→ **Work to complete**: Locate each line with the string "part" in the listing below and copy it.
▬▬▬
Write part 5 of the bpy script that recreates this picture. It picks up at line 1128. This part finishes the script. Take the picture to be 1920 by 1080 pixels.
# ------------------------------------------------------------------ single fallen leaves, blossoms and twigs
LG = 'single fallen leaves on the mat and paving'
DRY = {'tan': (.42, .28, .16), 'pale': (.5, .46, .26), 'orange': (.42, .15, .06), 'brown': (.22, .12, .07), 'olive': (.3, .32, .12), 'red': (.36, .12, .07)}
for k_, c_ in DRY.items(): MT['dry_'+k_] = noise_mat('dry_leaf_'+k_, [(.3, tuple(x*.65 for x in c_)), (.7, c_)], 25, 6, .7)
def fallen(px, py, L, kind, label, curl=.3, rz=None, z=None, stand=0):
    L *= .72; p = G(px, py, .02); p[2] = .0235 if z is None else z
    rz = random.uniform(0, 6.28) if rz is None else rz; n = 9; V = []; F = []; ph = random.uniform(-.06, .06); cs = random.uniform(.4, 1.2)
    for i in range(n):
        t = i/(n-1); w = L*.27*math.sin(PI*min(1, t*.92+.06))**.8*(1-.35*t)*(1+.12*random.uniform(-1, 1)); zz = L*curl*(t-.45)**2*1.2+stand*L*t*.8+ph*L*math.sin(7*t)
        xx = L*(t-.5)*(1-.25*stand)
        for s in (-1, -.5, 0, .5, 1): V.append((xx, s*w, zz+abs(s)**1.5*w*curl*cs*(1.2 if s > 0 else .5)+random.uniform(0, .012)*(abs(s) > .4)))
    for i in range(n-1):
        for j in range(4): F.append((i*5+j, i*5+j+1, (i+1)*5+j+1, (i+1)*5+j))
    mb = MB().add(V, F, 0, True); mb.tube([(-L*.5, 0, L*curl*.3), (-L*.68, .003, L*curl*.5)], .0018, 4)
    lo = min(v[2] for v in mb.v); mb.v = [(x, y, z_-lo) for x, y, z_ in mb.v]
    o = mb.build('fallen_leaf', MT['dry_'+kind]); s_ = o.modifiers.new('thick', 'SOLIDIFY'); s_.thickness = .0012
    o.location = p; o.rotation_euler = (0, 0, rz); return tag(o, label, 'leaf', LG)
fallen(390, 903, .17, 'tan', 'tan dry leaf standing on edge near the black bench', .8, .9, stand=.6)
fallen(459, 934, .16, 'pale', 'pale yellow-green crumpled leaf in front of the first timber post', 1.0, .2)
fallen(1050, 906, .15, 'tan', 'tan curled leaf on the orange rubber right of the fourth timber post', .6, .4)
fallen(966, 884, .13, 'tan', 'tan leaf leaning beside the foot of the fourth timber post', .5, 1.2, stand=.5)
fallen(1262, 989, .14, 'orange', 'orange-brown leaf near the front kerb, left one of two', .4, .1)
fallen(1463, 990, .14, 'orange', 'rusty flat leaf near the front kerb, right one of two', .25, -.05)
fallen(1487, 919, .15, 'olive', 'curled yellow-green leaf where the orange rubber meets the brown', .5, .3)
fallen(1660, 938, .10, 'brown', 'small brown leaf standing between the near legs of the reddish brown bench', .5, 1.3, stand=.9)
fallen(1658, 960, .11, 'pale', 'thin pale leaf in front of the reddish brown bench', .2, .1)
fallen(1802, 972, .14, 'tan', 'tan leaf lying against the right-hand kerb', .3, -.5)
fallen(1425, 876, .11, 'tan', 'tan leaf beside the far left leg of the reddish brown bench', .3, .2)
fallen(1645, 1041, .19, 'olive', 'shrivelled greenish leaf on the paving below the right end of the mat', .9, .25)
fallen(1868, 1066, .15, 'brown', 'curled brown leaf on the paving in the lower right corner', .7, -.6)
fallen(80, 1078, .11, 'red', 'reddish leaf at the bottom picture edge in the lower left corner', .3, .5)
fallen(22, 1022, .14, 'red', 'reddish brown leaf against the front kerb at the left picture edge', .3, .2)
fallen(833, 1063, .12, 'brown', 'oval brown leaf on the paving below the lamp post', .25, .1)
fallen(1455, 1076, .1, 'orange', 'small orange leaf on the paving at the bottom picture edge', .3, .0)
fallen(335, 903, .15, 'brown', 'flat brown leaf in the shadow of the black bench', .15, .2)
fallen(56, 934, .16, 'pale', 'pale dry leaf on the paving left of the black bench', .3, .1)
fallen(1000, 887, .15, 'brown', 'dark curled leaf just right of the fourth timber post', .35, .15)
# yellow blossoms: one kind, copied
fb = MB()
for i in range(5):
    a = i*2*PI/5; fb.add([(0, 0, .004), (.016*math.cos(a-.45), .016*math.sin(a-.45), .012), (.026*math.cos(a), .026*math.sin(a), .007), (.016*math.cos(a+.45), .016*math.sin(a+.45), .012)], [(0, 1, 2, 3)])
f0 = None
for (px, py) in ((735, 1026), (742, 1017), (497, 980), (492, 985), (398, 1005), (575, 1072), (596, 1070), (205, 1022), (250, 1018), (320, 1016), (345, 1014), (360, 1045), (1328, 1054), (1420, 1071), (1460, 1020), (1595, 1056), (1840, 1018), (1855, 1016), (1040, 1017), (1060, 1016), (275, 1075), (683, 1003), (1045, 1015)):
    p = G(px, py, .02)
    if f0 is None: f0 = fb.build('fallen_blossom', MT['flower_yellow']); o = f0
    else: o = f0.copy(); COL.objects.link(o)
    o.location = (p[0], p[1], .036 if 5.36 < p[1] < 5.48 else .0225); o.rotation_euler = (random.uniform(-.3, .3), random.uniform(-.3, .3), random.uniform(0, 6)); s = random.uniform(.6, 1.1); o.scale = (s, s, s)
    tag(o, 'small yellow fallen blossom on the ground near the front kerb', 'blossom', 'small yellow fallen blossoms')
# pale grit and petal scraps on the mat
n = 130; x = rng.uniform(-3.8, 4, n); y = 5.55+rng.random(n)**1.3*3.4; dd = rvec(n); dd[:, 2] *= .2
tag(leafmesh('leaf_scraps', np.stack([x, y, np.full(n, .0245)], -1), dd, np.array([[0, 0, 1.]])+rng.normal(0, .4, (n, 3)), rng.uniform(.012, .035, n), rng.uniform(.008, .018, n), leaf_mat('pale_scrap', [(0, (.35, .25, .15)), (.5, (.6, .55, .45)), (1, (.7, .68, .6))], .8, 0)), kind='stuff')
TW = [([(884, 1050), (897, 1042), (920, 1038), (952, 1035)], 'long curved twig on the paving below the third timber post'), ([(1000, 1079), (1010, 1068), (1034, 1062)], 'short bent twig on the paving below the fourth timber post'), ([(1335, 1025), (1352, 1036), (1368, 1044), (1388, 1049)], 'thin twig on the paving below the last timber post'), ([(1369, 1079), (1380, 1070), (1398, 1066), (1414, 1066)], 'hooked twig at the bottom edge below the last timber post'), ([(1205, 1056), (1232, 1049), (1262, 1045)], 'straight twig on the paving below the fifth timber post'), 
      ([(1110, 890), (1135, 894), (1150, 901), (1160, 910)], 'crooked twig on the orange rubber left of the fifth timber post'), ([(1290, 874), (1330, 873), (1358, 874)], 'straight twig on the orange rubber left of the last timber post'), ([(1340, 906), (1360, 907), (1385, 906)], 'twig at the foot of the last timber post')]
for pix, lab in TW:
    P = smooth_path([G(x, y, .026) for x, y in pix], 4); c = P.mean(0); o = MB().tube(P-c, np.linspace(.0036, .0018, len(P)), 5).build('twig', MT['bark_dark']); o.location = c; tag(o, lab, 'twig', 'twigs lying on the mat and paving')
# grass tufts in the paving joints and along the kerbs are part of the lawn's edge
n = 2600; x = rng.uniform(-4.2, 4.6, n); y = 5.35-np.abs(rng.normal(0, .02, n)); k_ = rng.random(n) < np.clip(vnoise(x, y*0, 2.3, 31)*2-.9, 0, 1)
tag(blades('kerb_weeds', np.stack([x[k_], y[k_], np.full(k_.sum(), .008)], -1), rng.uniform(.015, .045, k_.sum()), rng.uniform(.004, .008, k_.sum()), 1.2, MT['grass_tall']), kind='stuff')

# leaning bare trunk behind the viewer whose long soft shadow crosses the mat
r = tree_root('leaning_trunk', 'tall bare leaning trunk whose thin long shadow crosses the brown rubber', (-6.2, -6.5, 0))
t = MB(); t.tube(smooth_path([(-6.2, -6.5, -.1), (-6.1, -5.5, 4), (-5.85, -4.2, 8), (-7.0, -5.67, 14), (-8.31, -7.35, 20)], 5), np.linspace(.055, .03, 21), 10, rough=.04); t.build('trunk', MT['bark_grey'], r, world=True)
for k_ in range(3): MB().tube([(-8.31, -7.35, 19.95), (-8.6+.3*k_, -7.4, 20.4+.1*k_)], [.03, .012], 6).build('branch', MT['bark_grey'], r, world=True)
▬▬▬
→ **Solution for this problem**:
Write part 5 of the bpy script that recreates this picture. It picks up at line 1128. This part finishes the script. Take the picture to be 1920 by 1080 pixels.
# grass tufts in the paving joints and along the kerbs are part of the lawn's edge